平井は今季もチーム最多40試合登板、2019年にはリーグ最多記録81試合

■オリックス 5-1 西武(日本時間22日・ベルーナドーム)

 貴重な中継ぎとして奮闘する西武・平井克典投手が22日、プロ7年目で国内フリーエージェント(FA)権を取得した。31歳の右腕は今季もリリーフでチーム最多の40試合に登板し、3勝3敗20ホールド、防御率2.95をマークしている(22日時点)。

「今は右も左もわからないです。まずはシーズンを最後までしっかり戦うことが僕の目標なので、しっかり終えてから考えたいと思います」。去就についてはそう語るにとどめた平井。2019年のシーズン81試合登板は、NPB歴代2位で、パ・リーグ最多記録。一方、2020年から昨年までの3年間は、救援と先発の両方で起用されるなど、まさにチームのために粉骨砕身してきた投手だ。

 FA権取得には「野球選手として1つの目標でしたし、誰もが取れる権利ではないので、ここまでやって来られたことは1つの自信になりますが、僕だけの力では来られなかったと改めて思います」と感慨深げ。
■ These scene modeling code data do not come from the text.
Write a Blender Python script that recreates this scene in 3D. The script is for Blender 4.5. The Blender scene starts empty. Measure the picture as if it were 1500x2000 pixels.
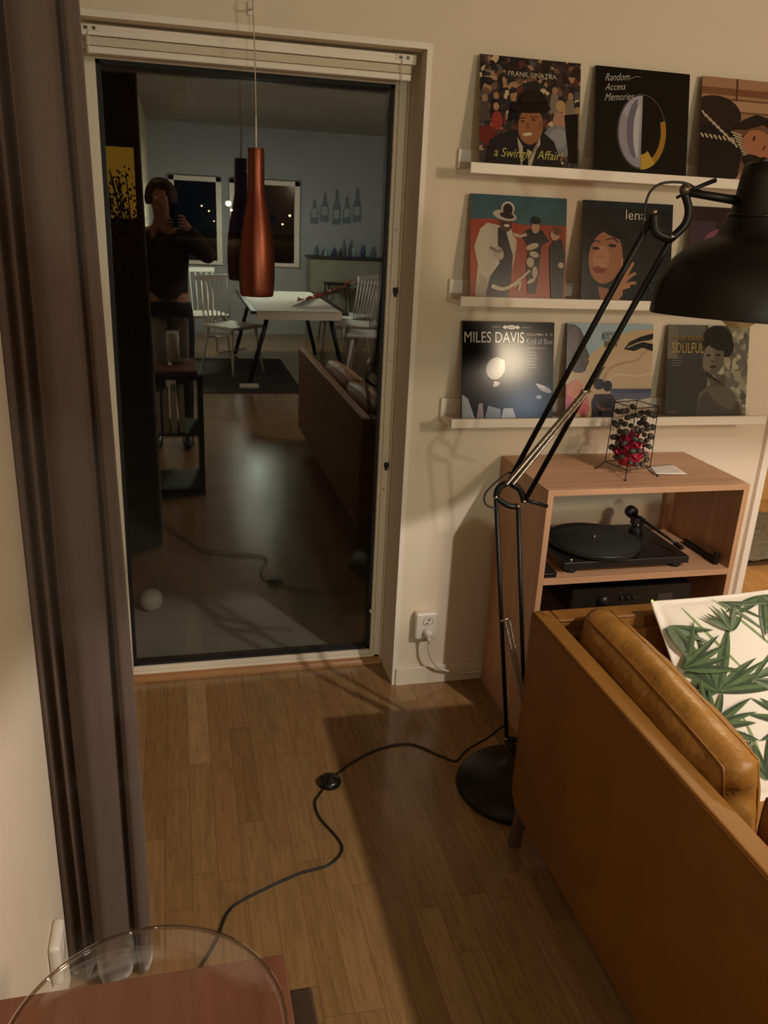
import bpy, bmesh, math, random
from mathutils import Vector, Matrix, Euler
random.seed(7)
scn = bpy.context.scene
COL = scn.collection
PI = math.pi

# ------------------------------------------------------------------ camera, world, lights, exposure
cam_d = bpy.data.cameras.new('camera'); cam = bpy.data.objects.new('camera', cam_d); COL.objects.link(cam)
cam_d.sensor_fit = 'HORIZONTAL'; cam_d.sensor_width = 36.0; cam_d.lens = 36.0 * 1618.5 / 1500.0
cam_d.clip_start = 0.004; cam_d.clip_end = 200
CAM = Vector((-0.71769, -2.55922, 1.62279)); YAW, PITCH, ROLL = 0.2515722, -0.34374312, 0.04904512
_f = Vector((math.sin(YAW)*math.cos(PITCH), math.cos(YAW)*math.cos(PITCH), math.sin(PITCH)))
_r = Vector((math.cos(YAW), -math.sin(YAW), 0)); _u = _r.cross(_f)
_r2 = math.cos(ROLL)*_r + math.sin(ROLL)*_u; _u2 = -math.sin(ROLL)*_r + math.cos(ROLL)*_u
cam.matrix_world = Matrix(((_r2.x, _u2.x, -_f.x, CAM.x), (_r2.y, _u2.y, -_f.y, CAM.y), (_r2.z, _u2.z, -_f.z, CAM.z), (0, 0, 0, 1)))
scn.camera = cam

world = bpy.data.worlds.new('night'); scn.world = world; world.use_nodes = True
world.node_tree.nodes['Background'].inputs[0].default_value = (0.004, 0.005, 0.008, 1)
world.node_tree.nodes['Background'].inputs[1].default_value = 0.3

scn.view_settings.view_transform = 'Standard'; scn.view_settings.look = 'None'
scn.view_settings.exposure = 0.25; scn.view_settings.gamma = 1.0; scn.view_settings.use_curve_mapping = False
scn.cycles.transparent_max_bounces = 24
scn.cycles.max_bounces = 14; scn.cycles.glossy_bounces = 6
scn.cycles.sample_clamp_indirect = 4.0

L_MAIN, L_BACK, L_DINE, L_KITCH, L_ANNEX, L_SOFT = 128.0, 5.0, 135.0, 36.0, 80.0, 88.0
def point_light(name, loc, power, color, radius=0.03, parent=None):
    d = bpy.data.lights.new(name, 'POINT'); d.energy = power; d.color = color; d.shadow_soft_size = radius
    o = bpy.data.objects.new(name, d); COL.objects.link(o); o.location = loc
    return o
MAIN_AT = (1.11, -2.38, 2.36); BACK_AT = (-0.965, -3.18, 2.40)
ms = bpy.data.lights.new('main_spot_light', 'SPOT'); ms.energy = L_MAIN; ms.color = (1.0, 0.90, 0.82); ms.shadow_soft_size = 0.028; ms.spot_size = math.radians(119); ms.spot_blend = 0.10
mo = bpy.data.objects.new('main_spot_light', ms); COL.objects.link(mo); mo.location = MAIN_AT
mo.rotation_euler = (0, 0, 0)      # a downlight: its shade cuts the beam about 30 degrees below the horizontal
SOFT_AT = (1.70, -3.3, 2.10)
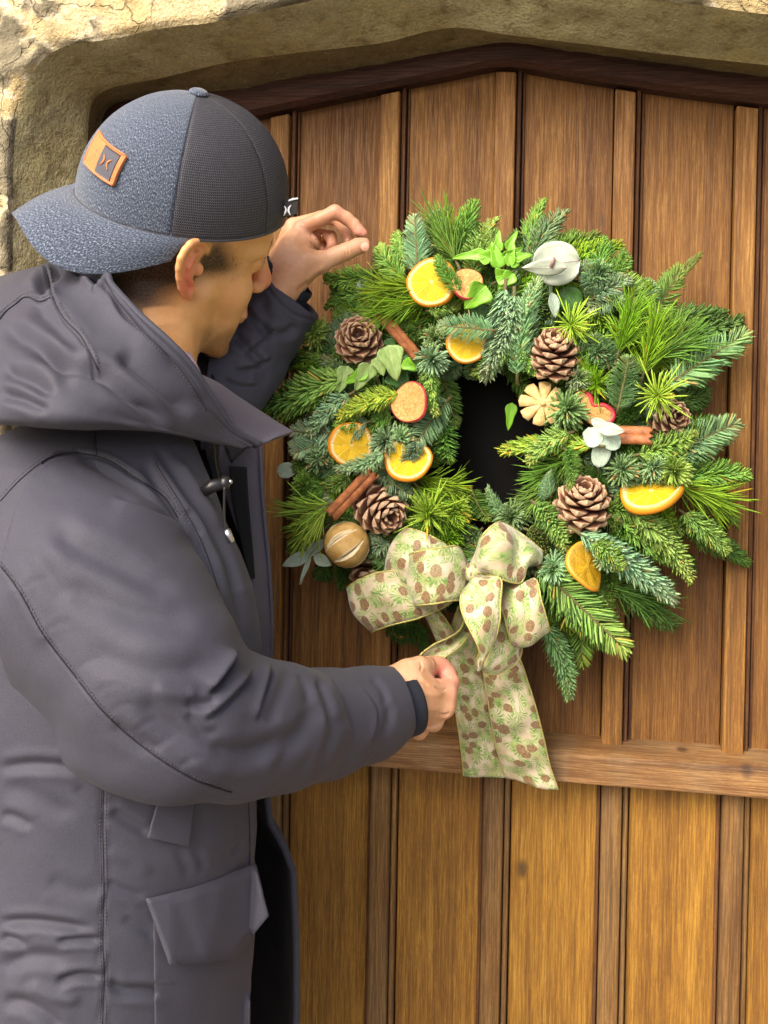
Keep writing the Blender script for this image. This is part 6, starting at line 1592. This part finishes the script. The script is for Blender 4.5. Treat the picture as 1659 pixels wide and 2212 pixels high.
# star-cut dried slice
st = Mat('dried_peel', .6); v = st.coord('UV'); st.color(st.mix(st.g(st.noise(v, 3, 4), .3, .7), (0.52, 0.32, 0.10), (0.72, 0.52, 0.24))); st.bump(st.noise(v, 14, 4), .5, .002)
stp = []
for k in range(8):
    a = 2 * math.pi * k / 8 + .2
    for da, rr in ((-.34, 48), (-.12, 51), (.10, 50), (.30, 47), (.365, 24), (.40, 24)):
        stp.append((1168 + 3 + rr * math.cos(a + da) * 1.0, 872 + rr * .96 * math.sin(a + da)))
cst, _, _, s_, c = sheet_outline('dried_slice', stp, .120, (.12, -.1), st.m, .0035, dome=.004)
for r_, h_ in ((.0035, .0055),):
    V_, F_ = tube([c + -np.array(AX) * .004, c - np.array(AX) * (.004 + h_)], [r_, r_ * .6], 12); ro = from_data('core', V_, F_, st.m); ro.parent = cst; ro.matrix_parent_inverse = Matrix.Identity(4)
# slit dried lime
lm = Mat('dried_lime', .6); at_ = lm.attr('slit', 'Fac'); v = lm.coord('Object')
c = lm.mix(lm.g(lm.noise(v, 60, 4), .3, .7), (0.42, 0.24, 0.06), (0.60, 0.40, 0.14)); c = lm.mix(lm.g(at_, .25, .5), c, (0.78, 0.66, 0.42)); c = lm.mix(lm.g(at_, .80, .95), c, (0.02, 0.012, 0.008)); lm.color(c)
lm.bump(lm.noise(v, 250, 4), .6, .0012)
x, y, rp_, d = 750, 1176, 50, .125; R_ = rp_ / PXM(x, y, d); Fm = frame((-.35, -.25, .9), .0); ax = np.array(RT) * .80 + np.array(UP) * .58 - np.array(AX) * .12; ax /= np.linalg.norm(ax)
u = np.cross(ax, -np.array(AX)); u /= np.linalg.norm(u); v_ = np.cross(u, ax); V, sl = [], []
for j in range(41):
    th = math.pi * j / 40
    for i in range(144):
        a = 2 * math.pi * i / 144; m8 = ((a / (2 * math.pi) * 7 + .12) % 1.0) - .5; wdt = .085 * math.sin(th) ** 2 + 1e-4
        e = abs(m8) / wdt if .55 < th < 2.6 else 9; q = math.exp(-(e / 1.0) ** 2) if e < 3 else 0; lip = math.exp(-((e - 1.7) / .6) ** 2)
        rr = R_ * (1 - .12 * q + .02 * lip + .01 * math.sin(3 * a))
        V.append(PN(x, y, d) + rr * (ax * math.cos(th) * .98 + (u * math.cos(a) + v_ * math.sin(a)) * math.sin(th))); sl.append(max(q, .6 * lip if e < 9 else 0))
V = np.array(V); wr(mesh_np('dried_lime', V, grid_faces(144, 41, True), lm.m, None, {'slit': sl}))
# cinnamon: double scroll of bark
ci = Mat('cinnamon', .65); v = ci.coord('Object'); ci.color(ci.mix(ci.g(ci.noise(v, 90, 5, .6), .3, .7), (0.22, 0.070, 0.025), (0.46, 0.175, 0.06))); ci.bump(ci.noise(v, 260, 4), .6, .0012)
def cinnamon(x0, y0, x1, y1, wpx, d0, d1, roll=0.0, open_=0):
    A, B = PN(x0, y0, d0), PN(x1, y1, d1); T = B - A; ln = np.linalg.norm(T); T /= ln; W_ = wpx / PXM(x0, y0, d0) / 2
    side = np.cross(T, -np.array(AX)); side /= np.linalg.norm(side); up = np.cross(side, T); sec = []
    for s_ in (-1, 1):
        part = []
        for k in range(16):
            a = k / 15 * 4.6; r = W_ * (.56 - .055 * a)
            part.append((s_ * (W_ * .48 - r * math.cos(a + .2) * 1.0), r * math.sin(a + .2) * 1.0 + W_ * .0))
        sec = part[::-1] + sec if s_ < 0 else sec + part
    sec = [(p[0], p[1]) for p in sec]
    V = []; n = len(sec)
    for j in range(14):
        t = j / 13
        for a, b_ in sec:
            ca_, sa_ = math.cos(roll), math.sin(roll); e = 1 + .03 * math.sin(5 * t + a * 90)
            V.append(A + T * (ln * t + (.002 * math.sin(a * 900) if j in (0, 13) else 0)) + side * (a * ca_ - b_ * sa_) * e + up * (a * sa_ + b_ * ca_) * e)
    o = from_data('cinnamon_stick', V, grid_faces(n, 14), ci.m); m = o.modifiers.new('solid', 'SOLIDIFY'); m.thickness = .0018; m.offset = 0; return wr(o)
cinnamon(817, 672, 905, 775, 27, .130, .115, .1)
cinnamon(806, 1018, 716, 1112, 34, .150, .140, .2)
cinnamon(1278, 938, 1408, 942, 42, .120, .135, .35)

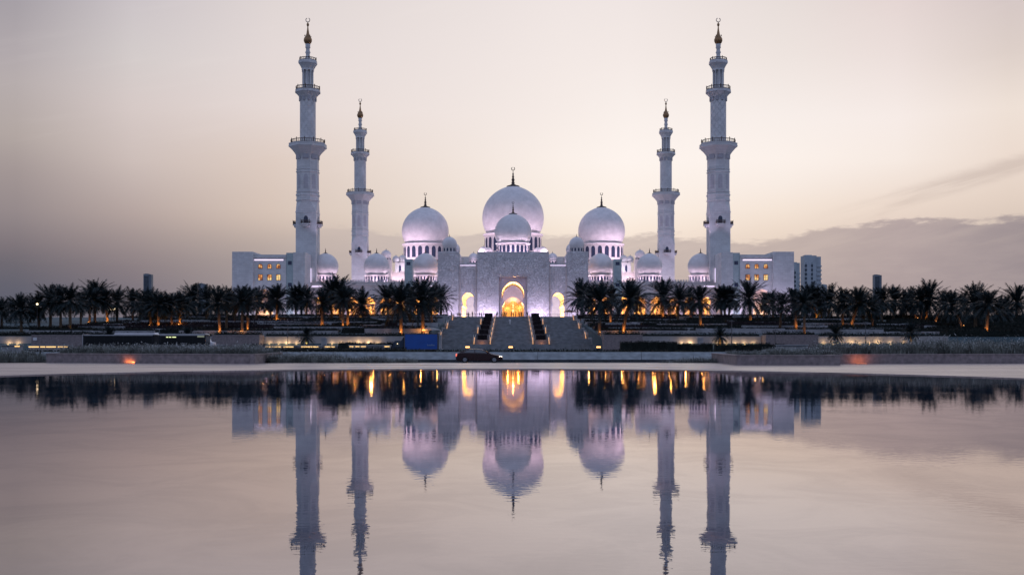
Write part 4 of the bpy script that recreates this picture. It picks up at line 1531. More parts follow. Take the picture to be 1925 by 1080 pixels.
TIERS = [(243, 0.42), (256, 0.40), (270, 0.42), (285, 0.42), (301, 0.45), (318, 0.45)]
for s_, nm in ((-1, 'left'), (1, 'right')):
    # uplit front wall
    segs = [(54.0, 17.0, 228.0)] if s_ > 0 else [(53.4, 17.0, 228.0)]
    XO = 101
    front_segs = {-1: [(19.5, 53.2, 'between the stairs and the dark block'), (63.4, 90.0, 'behind the long bus'), (101.3, 118.0, 'at the far left end')],
                  1: [(27.3, 53.0, 'between the stairs and the dark block'), (64.2, 93.0, 'beyond the dark block')]}[s_]
    for a, b, wh in front_segs:
        x0, x1 = sorted((s_ * a, s_ * b))
        twall(x0, x1, 227.4, 228.4, -0.85, 2.22, 'pale uplit front wall on the %s, %s' % (nm, wh), 'platform', 'uplit front walls')
        hedge(x0, x1, 228.6, 231.0, 1.9, 2.75, 'dark hedge topping the %s front wall, %s' % (nm, wh), seed=int(a * 7), group='hedges on the front walls')
    blocks = {-1: [(53.3, 63.3, 'nearest the stairs'), (90.1, 101.2, 'at the far left')], 1: [(16.4 + 2.6, 27.2, 'beside the stairs'), (53.1, 64.1, 'near the striped tower')]}[s_]
    for a, b, wh in blocks:
        x0, x1 = sorted((s_ * a, s_ * b))
        w = twall(x0, x1, 223.5, 229.0, -0.85, 2.5, 'dark projecting stone block of the front wall, %s side, %s' % (nm, wh), 'pinkstone', 'projecting wall blocks', 'terrace_block')
        hedge(x0 + 0.3, x1 - 0.3, 224.5, 228.5, 2.48, 2.95, 'low hedge on top of the dark block, %s side, %s' % (nm, wh), seed=int(a * 5), group='hedges on the blocks')
        if s_ < 0 and a > 80:
            sg = MB().box(wx(62.4, 223.4), wx(69, 223.4), 223.36, 223.495, wz(639.6, 223.4), wz(634, 223.4))
            sgo = sg.build('sign', M['white'])
            tag(sgo, 'small white square sign on the dark stone block at the far left', 'sign')
    for ti, (d, hh) in enumerate(TIERS):
        r = random.Random(ti * 31 + (5 if s_ < 0 else 77))
        x = 19.3
        k = 0
        end = (112 if s_ < 0 else 104) - ti * 1.5
        while x < end - 6:
            w = r.uniform(13, 25)
            xe = min(end, x + w)
            yo = r.choice((-1.6, 0.0, 0.0, 1.4))
            x0, x1 = sorted((s_ * x, s_ * (xe - 0.1)))
            zs = slope(d + yo)
            k += 1
            twall(x0 + (0 if r.random() < 0.6 else r.uniform(2, 6)), x1, d + yo, d + yo + 0.9, zs - 1.2, zs + hh + 0.42 + r.choice((-0.4, -0.15, 0.0, 0.1, 0.3)),
                  'stone terrace wall, %s outward from the stairs on the %s, %s terrace up' % (ORD[k], nm, ORD[ti + 1]))
            gap = r.uniform(0, 2.0)
            hz = r.uniform(0.45, 0.75)
            hedge(x0 + 0.2, x1 - gap, d + yo + 0.92, d + yo + r.uniform(9.5, 12), zs, zs + hh + hz + 0.15,
                  'dark terrace hedge, %s outward from the stairs on the %s, %s terrace up' % (ORD[k], nm, ORD[ti + 1]), r.random() < 0.3, seed=ti * 100 + k + s_)
            x = xe
    # hedge on the platform edge, hiding the foot of the arcades
    x = 19.2
    k = 0
    r = random.Random(9 + s_)
    while x < 118:
        w = r.uniform(9, 16)
        x0, x1 = sorted((s_ * x, s_ * (x + w - r.uniform(0, 0.8))))
        k += 1
        hedge(x0, x1, 326.0, 329.3, 7.6, 8.65 + r.uniform(-0.2, 0.3), 'tall hedge along the platform edge, %s outward from the stairs on the %s' % (ORD[k], nm), r.random() < 0.25,
              seed=300 + k, group='hedges along the platform edge')
        x += w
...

「大きな怪我はなかったですが、小さい怪我はプレーしながら負うこともありました。支えてくれたトレーナーさん、スタッフの方々、家族にありがとうございますと言いたいです」と述懐した。

 今季の西武の投手陣では、平良海馬投手がセットアッパーから先発へ転向したこともあり、平井の存在の重要度は上がっている。最近は8回を平井、9回を3歳上の守護神・増田達至投手が担う勝ちパターンが多い。増田とは試合前の練習後や、試合が終わり帰路に就く際に、2人で肩を並べて歩くシーンをよく見かける。平井は「僕も8回を投げさせてもらっていますが、先輩(増田)はもっと責任の重いところでやっている。(打たれても)若い子には落ち込んでいる姿を見せられないですから、いつも励まし合っています」と笑う。

高校、大学、社会人を経由し遅めのプロ入り「1日1日を大事に」

 ともにプロ生活の大部分をブルペンで過ごしてきただけに、「先輩には僕が入団した頃から常に声をかけてもらっていて、7年間やって来られたのは先輩のお陰でもあります。選手の中では、増田さんという存在が一番大きかった気がします」とも。平井は静岡・飛龍高、愛産大、Honda鈴鹿を経て、2016年ドラフト5位で西武入り。高校、大学、社会人を経由し遅めのプロ入りだった点も、増田と共通している。その増田は2020年のオフに、国内FA権を行使した上で、西武と4年契約を結んで残留しており、今後の進路の相談相手としても頼れる存在となりそうだ。

「この歳まで野球をやれていることは幸せですが、いつまでやれるかわからない仕事です。今年で終わってしまうかもしれないし、またここから5年、10年とやれる可能性もある。1日1日を大事にやっていけたら」と思いを新たにした平井。若い選手の多い西武投手陣を、増田とともに牽引する。